Nerad has met with Caire and other community leaders to help craft the plan, which will be subject to community input and revision over the next year.

Nerad declined to disclose details before Monday, but said there would be some new initiatives consistent with research on closing the achievement gap, such as providing a longer school day and school year.

"If there were a singular solution, communities and schools would have found that singular solution years ago," Nerad said. "That should not mean anybody is off the hook."

Civic leaders want input

Mayor Paul Soglin, who met with Nerad and received an overview of the plan, said unlike Madison Prep, the plan includes strategies that would apply to all students. At the same time it focuses on areas of specific concern, such as the concentration of homeless students in certain schools.

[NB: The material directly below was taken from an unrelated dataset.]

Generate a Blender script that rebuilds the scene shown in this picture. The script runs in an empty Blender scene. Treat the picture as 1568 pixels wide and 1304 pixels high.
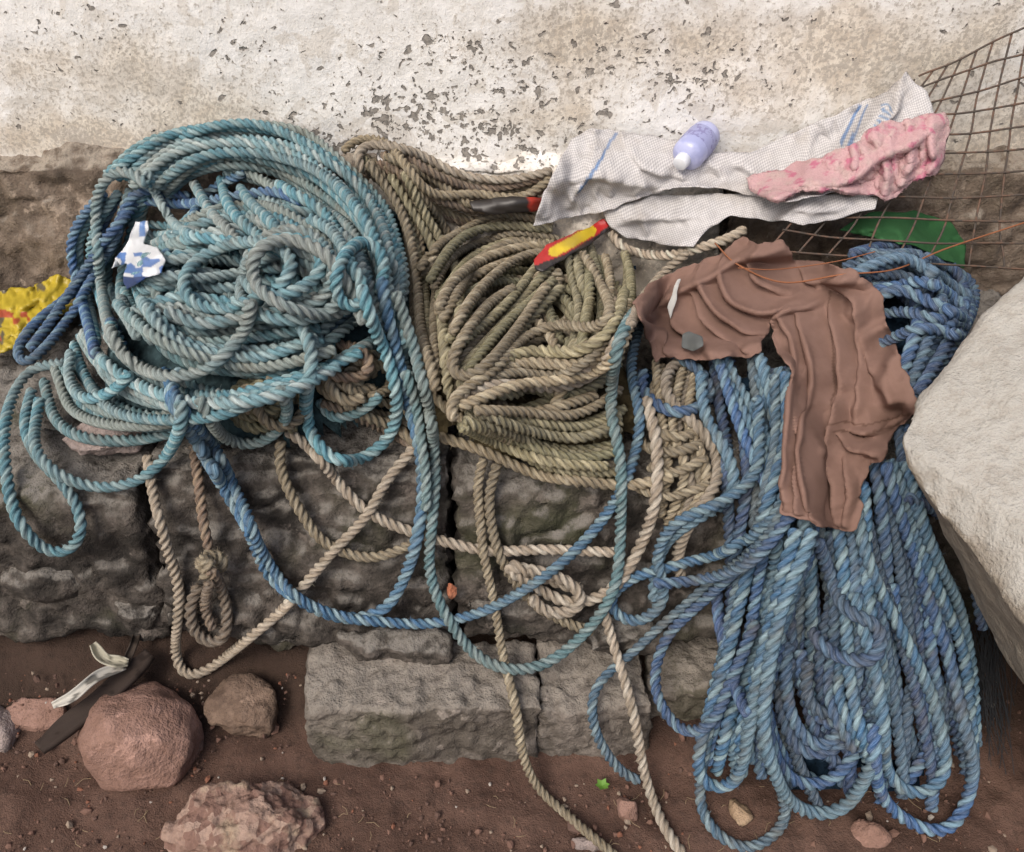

The United Way's Leslie Howard said she advised Nerad to consider expanding a program her organization began last year that helps new parents in low-income neighborhoods learn how to be their child's first teacher. It's based on research that found students from low-income backgrounds start school knowing fewer words and scoring lower on kindergarten screening tests.

Michael Johnson, CEO of the Boys and Girls Club of Dane County, advised Nerad to appoint a committee of community members to implement the plan, which was something he saw work in building community support for similar initiatives in Philadelphia.

"It can't just be a school district plan, it has to be a plan that the community has to own with the school district," Johnson said. "If they do it in a vacuum that plan is going to be dead on arrival."